5.斜行がわからないように脇剥ぎ無しです
なにもされていない天竺生地は、残念ながら必ず斜めにゆがみます。これは糸の性質と編み組織の関係でどうしても避けて通れません。
この「ゆがみ」を抑えるために一般的なニット生地はソーピング、加工、ヒートセットなどをして生地の動きをとめます。すなわち、簡単に申しますと、固めてしまいます。私たちのtezomeyaTシャツはもちろんそのあたりの加工も全くされていない素材なので、ゆがむけどその分風合が素晴らしい、そういう作り方です。
でも脇剥ぎが前に出てきてしまうのが気になる、というご意見もおありかと思います。その対策の為も含めて生地をチューブのまま縫製しています【ベビー、キッズサイズは脇剥ぎがあります)。
Tシャツのサイズ毎にカネキチ工業さんで生地を編んで頂き、筒状の吊天竺をそのまま身頃に使って縫製します。すなわち、裾とネックとアームホールだけ切って袖やネック部をつけて裾・袖始末をしてTシャツにします。

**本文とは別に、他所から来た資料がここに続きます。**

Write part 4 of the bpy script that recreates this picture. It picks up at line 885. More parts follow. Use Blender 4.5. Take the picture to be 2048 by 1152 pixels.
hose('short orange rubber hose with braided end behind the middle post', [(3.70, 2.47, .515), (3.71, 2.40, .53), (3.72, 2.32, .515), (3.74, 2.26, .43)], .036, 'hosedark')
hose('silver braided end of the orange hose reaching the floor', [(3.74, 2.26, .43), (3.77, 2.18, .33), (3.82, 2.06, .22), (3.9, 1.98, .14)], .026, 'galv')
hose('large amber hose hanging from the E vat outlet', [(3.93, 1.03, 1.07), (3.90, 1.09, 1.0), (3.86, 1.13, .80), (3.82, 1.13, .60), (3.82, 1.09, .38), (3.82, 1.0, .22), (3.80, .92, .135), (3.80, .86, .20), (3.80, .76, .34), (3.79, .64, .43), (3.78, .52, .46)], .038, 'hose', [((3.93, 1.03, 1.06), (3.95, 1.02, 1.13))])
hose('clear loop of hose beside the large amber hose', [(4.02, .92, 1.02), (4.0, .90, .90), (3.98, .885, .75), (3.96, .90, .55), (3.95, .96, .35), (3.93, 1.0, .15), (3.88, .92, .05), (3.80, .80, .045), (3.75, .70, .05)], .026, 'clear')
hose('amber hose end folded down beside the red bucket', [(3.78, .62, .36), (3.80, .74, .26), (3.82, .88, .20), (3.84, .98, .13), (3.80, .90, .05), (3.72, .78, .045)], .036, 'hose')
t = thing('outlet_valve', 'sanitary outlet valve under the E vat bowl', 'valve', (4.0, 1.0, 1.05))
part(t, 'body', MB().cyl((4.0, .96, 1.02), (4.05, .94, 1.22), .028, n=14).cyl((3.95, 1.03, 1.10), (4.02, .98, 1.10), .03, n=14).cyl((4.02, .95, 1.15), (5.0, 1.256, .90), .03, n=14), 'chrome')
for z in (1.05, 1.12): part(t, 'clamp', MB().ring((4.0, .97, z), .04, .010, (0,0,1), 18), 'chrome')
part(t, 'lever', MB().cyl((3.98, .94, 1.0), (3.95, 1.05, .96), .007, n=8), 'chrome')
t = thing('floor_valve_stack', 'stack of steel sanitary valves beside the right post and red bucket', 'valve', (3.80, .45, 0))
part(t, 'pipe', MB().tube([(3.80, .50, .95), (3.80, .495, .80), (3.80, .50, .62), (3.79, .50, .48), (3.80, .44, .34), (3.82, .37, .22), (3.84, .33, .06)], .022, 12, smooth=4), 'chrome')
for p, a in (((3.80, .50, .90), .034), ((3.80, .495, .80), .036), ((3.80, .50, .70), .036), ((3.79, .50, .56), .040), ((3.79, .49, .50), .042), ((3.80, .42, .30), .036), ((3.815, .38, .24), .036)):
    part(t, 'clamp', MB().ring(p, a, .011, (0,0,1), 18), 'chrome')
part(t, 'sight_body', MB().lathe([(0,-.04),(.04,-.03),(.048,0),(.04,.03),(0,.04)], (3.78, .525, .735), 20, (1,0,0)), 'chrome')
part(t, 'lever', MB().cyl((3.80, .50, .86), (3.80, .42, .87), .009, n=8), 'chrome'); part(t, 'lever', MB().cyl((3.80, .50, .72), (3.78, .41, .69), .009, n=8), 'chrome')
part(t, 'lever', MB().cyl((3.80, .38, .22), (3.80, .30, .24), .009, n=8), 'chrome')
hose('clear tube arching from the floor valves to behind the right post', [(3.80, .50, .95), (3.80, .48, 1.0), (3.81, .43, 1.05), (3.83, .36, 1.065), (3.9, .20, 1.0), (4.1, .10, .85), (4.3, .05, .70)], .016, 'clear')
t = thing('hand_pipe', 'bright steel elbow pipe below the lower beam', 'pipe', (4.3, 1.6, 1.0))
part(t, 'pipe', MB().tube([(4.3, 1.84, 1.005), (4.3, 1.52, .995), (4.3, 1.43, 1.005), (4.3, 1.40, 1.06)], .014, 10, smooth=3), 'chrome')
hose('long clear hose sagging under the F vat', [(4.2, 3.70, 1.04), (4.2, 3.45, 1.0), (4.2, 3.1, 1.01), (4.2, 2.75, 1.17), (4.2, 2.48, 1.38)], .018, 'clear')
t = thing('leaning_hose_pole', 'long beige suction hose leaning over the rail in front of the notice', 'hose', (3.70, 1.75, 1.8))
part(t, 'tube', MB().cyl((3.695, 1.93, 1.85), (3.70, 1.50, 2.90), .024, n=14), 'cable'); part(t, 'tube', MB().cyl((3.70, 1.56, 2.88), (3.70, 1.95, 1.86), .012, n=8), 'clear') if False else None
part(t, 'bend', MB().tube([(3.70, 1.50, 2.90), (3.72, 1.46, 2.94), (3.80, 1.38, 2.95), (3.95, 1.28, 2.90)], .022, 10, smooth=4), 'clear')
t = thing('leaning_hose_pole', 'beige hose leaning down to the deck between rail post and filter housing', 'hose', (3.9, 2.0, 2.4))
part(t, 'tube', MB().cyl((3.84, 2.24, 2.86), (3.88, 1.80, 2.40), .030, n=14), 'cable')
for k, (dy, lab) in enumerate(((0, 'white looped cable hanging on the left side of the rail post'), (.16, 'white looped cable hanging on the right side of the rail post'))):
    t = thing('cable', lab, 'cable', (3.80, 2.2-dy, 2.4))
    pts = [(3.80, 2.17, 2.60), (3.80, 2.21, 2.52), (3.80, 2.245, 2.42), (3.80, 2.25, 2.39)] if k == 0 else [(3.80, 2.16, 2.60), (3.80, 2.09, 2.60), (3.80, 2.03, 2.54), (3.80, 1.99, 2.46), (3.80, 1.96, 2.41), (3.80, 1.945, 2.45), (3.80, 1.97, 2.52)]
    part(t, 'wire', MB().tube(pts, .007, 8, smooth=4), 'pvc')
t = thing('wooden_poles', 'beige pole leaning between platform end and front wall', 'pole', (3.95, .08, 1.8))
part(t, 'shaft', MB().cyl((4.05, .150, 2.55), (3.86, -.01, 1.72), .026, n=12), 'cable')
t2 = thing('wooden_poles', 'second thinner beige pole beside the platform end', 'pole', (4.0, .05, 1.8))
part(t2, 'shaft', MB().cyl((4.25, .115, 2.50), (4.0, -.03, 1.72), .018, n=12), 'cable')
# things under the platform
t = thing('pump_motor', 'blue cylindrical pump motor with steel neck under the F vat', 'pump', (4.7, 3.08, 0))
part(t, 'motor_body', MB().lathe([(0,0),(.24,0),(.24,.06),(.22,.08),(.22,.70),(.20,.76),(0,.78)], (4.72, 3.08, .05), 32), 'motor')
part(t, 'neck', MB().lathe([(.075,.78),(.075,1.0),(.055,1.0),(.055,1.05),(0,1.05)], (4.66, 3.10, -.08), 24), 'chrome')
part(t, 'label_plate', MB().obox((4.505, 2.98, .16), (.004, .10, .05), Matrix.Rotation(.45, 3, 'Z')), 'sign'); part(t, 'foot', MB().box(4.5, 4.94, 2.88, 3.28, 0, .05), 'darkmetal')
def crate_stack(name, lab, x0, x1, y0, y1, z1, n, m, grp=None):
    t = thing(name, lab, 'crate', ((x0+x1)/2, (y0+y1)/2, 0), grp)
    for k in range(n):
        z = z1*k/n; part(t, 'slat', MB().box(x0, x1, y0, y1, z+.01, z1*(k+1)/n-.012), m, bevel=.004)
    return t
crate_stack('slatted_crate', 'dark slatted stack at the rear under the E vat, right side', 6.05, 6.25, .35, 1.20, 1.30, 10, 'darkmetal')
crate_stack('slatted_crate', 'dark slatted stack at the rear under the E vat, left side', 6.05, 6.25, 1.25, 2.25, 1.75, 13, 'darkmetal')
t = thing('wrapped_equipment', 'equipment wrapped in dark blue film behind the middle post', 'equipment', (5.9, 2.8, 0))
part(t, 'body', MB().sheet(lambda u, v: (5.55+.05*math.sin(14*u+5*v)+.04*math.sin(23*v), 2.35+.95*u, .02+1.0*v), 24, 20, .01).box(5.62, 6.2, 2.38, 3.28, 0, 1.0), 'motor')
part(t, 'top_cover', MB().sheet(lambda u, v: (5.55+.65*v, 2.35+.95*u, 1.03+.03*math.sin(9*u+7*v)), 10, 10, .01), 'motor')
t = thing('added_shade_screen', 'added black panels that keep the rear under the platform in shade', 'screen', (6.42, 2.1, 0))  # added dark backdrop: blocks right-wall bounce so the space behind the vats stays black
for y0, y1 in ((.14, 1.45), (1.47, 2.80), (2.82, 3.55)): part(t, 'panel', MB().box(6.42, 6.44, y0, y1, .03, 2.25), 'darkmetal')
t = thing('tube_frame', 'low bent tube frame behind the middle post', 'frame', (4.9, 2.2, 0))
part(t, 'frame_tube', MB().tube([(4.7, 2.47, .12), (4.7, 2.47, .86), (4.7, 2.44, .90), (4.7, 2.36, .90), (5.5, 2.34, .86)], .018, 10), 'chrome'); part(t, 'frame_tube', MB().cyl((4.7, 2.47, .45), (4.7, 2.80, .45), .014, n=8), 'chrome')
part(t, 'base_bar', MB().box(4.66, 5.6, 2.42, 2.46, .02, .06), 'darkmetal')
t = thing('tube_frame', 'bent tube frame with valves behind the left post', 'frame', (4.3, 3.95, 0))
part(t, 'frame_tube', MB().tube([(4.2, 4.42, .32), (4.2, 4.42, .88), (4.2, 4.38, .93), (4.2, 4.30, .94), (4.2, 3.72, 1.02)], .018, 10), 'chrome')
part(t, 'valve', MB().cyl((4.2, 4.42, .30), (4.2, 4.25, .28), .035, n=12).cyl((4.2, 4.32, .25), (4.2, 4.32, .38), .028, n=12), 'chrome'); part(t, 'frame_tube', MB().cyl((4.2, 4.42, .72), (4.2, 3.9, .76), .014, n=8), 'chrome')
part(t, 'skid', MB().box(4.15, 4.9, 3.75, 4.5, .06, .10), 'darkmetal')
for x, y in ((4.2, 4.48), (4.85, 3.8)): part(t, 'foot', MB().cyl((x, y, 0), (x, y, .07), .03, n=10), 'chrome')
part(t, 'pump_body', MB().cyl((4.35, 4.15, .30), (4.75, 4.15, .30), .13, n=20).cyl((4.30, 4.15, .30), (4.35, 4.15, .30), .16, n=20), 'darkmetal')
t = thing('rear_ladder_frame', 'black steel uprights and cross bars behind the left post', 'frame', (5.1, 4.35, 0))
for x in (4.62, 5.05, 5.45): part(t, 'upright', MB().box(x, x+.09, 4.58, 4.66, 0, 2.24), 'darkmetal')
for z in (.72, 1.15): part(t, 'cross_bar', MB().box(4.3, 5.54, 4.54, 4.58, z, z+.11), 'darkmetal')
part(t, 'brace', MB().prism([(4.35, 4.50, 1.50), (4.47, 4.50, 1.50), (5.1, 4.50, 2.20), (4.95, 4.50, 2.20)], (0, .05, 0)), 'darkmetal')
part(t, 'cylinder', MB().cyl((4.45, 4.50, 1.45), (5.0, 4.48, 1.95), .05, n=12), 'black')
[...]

脇の裏に縫い目がないので肌あたりもやさしく仕上がっていると思います。
6.細部も古き良き時代のビンテージTシャツ仕様でやさしい仕上がり
・ネックは友生地の両面飾り縫製で手ハサミカット仕上げ
ネックはゴムリブではなくて身生地ど同素材を使い、両面飾りという縫製要領で付けます。
このくちゅっとした感じがtezomeyaTシャツの独特の雰囲気を醸していると思います。もちろん伸び止めの芯材が中に入ってます。ちなみに、ミシンで縫い付けた後に最後で余った生地部分を1枚1枚手ハサミでカットワークしてるんですよ、このネック。手間かかってます。
・裾、袖口の始末は全て「天地縫い(裾引き)」
本当に細かいところですが、tezomeyaのTシャツの裾や袖口は、全て「天地縫い」、別名裾(すそ)引きという要領で縫製します。
今のTシャツは通常「平二本」という始末(縫糸が2本見えてる)ですが、平二本より天地縫いのほうが生地の伸びと一緒に縫い目が伸びてくれる縫製仕様です。また、使ううちに少しヨレッとしてきてくたっとしかわいくなるのも天地縫いの特徴です。
よく言われることですが、服の印象ってこういう細部の顔がポイントだと思います。
平二本はカチッと仕上がりますが、どうもかたい感じがしてtezomeyaとしてはあまり好みではありません。。あくまで個人的嗜好ですが。